▶ _Problem description_
Transcribe the listing verbatim. Do not carry over any pictures.

====== Collected material ======

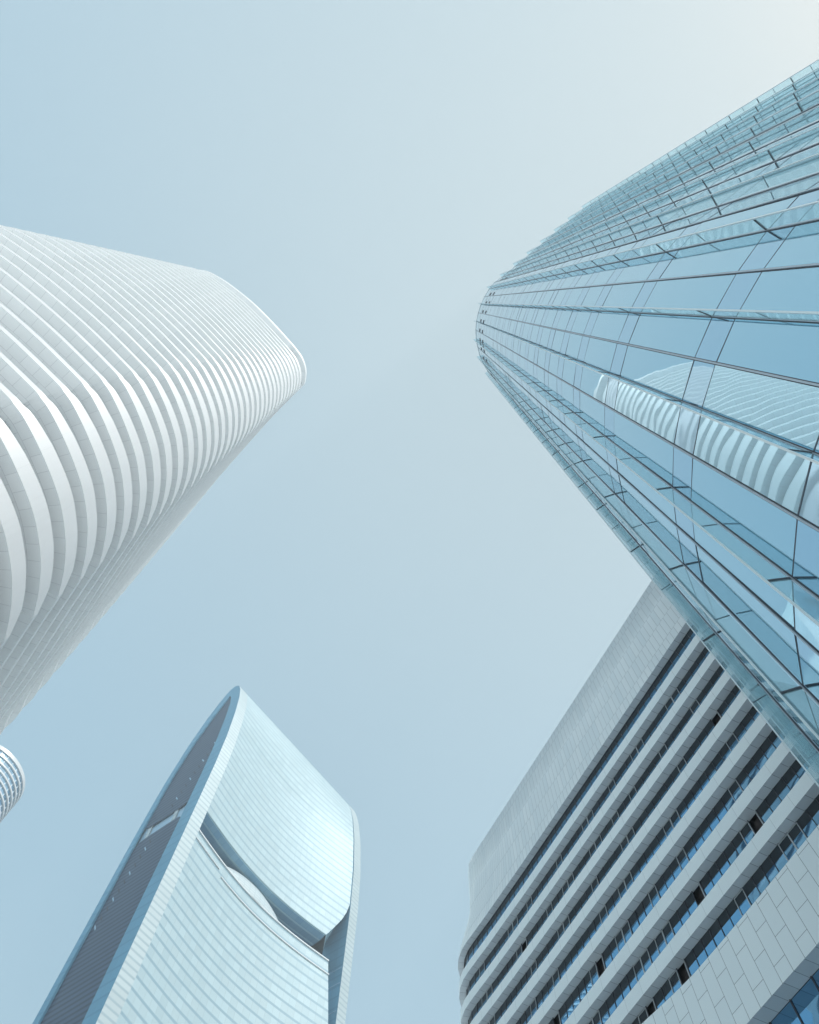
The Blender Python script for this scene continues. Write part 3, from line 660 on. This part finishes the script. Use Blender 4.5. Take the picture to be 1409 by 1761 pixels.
# ================================================================== 5. round tower at the edge
def round_tower():
    root = thing('round_tower', 'slim round tower with thin white floor rings at the left edge', 'skyscraper')
    cx, cy, r, H, n = -129.4, 155.4, 14.3, 180, 72
    c = lambda i, rr, z: (cx+rr*math.cos(2*math.pi*i/n), cy+rr*math.sin(2*math.pi*i/n), z+EYE)
    g = MB()
    for i in range(n): g.quad(c(i, r-0.38, -EYE), c(i+1, r-0.38, -EYE), c(i+1, r-0.38, H), c(i, r-0.38, H))
    g.build('glass_wall', m_rg, root)
    for k in range(66):
        z = H-2.1*k-(1.0 if k else 0); h = 0.55 if k else 1.3; m = MB()
        if k == 0: z = H-1.2
        for i in range(n):
            m.quad(c(i, r, z), c(i+1, r, z), c(i+1, r, z+h), c(i, r, z+h)); m.quad(c(i, r-.4, z), c(i+1, r-.4, z), c(i+1, r, z), c(i, r, z)); m.quad(c(i, r, z+h), c(i+1, r, z+h), c(i+1, r-.4, z+h), c(i, r-.4, z+h))
        m.build('floor_ring', m_rw, root)
    for i in range(0, n, 2):
        m = MB(); a = 2*math.pi*i/n
        m.beam(c(i, r-.3, -EYE), c(i, r-.3, H-1), (-math.sin(a), math.cos(a), 0), (math.cos(a), math.sin(a), 0), .12, .15); m.build('mullion', m_rw, root)
    t = MB()
    for i in range(n): t.tri(c(i, r-.5, H+.2), c(i+1, r-.5, H+.2), (cx, cy, H+EYE+.2))
    t.build('roof', m_rw, root)
round_tower()

# ================================================================== thin city haze
hb = MB(); x0, x1, y0, y1, z0, z1 = -320, 140, -120, 480, -1.0, 316
c = [(x0, y0, z0), (x1, y0, z0), (x1, y1, z0), (x0, y1, z0), (x0, y0, z1), (x1, y0, z1), (x1, y1, z1), (x0, y1, z1)]
hb.hexa(c)
hm = bpy.data.materials.new('haze_air'); hm.use_nodes = True; t = hm.node_tree; t.nodes.clear()
ou = t.nodes.new('ShaderNodeOutputMaterial'); pv = t.nodes.new('ShaderNodeVolumePrincipled'); pv.inputs['Color'].default_value = (0.86, 0.95, 1.0, 1)
pv.inputs['Density'].default_value = 0.00075; pv.inputs['Anisotropy'].default_value = 0.2; t.links.new(pv.outputs[0], ou.inputs['Volume'])
ho = hb.build('haze', hm, merge=True); ho['kind'] = 'stuff'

======

▶ _Answer_
The Blender Python script for this scene continues. Write part 3, from line 660 on. This part finishes the script. Use Blender 4.5. Take the picture to be 1409 by 1761 pixels.
# ================================================================== 5. round tower at the edge
def round_tower():
    root = thing('round_tower', 'slim round tower with thin white floor rings at the left edge', 'skyscraper')
    cx, cy, r, H, n = -129.4, 155.4, 14.3, 180, 72
    c = lambda i, rr, z: (cx+rr*math.cos(2*math.pi*i/n), cy+rr*math.sin(2*math.pi*i/n), z+EYE)
    g = MB()
    for i in range(n): g.quad(c(i, r-0.38, -EYE), c(i+1, r-0.38, -EYE), c(i+1, r-0.38, H), c(i, r-0.38, H))
    g.build('glass_wall', m_rg, root)
    for k in range(66):
        z = H-2.1*k-(1.0 if k else 0); h = 0.55 if k else 1.3; m = MB()
        if k == 0: z = H-1.2
        for i in range(n):
            m.quad(c(i, r, z), c(i+1, r, z), c(i+1, r, z+h), c(i, r, z+h)); m.quad(c(i, r-.4, z), c(i+1, r-.4, z), c(i+1, r, z), c(i, r, z)); m.quad(c(i, r, z+h), c(i+1, r, z+h), c(i+1, r-.4, z+h), c(i, r-.4, z+h))
        m.build('floor_ring', m_rw, root)
    for i in range(0, n, 2):
        m = MB(); a = 2*math.pi*i/n
        m.beam(c(i, r-.3, -EYE), c(i, r-.3, H-1), (-math.sin(a), math.cos(a), 0), (math.cos(a), math.sin(a), 0), .12, .15); m.build('mullion', m_rw, root)
    t = MB()
    for i in range(n): t.tri(c(i, r-.5, H+.2), c(i+1, r-.5, H+.2), (cx, cy, H+EYE+.2))
    t.build('roof', m_rw, root)
round_tower()

# ================================================================== thin city haze
hb = MB(); x0, x1, y0, y1, z0, z1 = -320, 140, -120, 480, -1.0, 316
c = [(x0, y0, z0), (x1, y0, z0), (x1, y1, z0), (x0, y1, z0), (x0, y0, z1), (x1, y0, z1), (x1, y1, z1), (x0, y1, z1)]
hb.hexa(c)
hm = bpy.data.materials.new('haze_air'); hm.use_nodes = True; t = hm.node_tree; t.nodes.clear()
ou = t.nodes.new('ShaderNodeOutputMaterial'); pv = t.nodes.new('ShaderNodeVolumePrincipled'); pv.inputs['Color'].default_value = (0.86, 0.95, 1.0, 1)
pv.inputs['Density'].default_value = 0.00075; pv.inputs['Anisotropy'].default_value = 0.2; t.links.new(pv.outputs[0], ou.inputs['Volume'])
ho = hb.build('haze', hm, merge=True); ho['kind'] = 'stuff'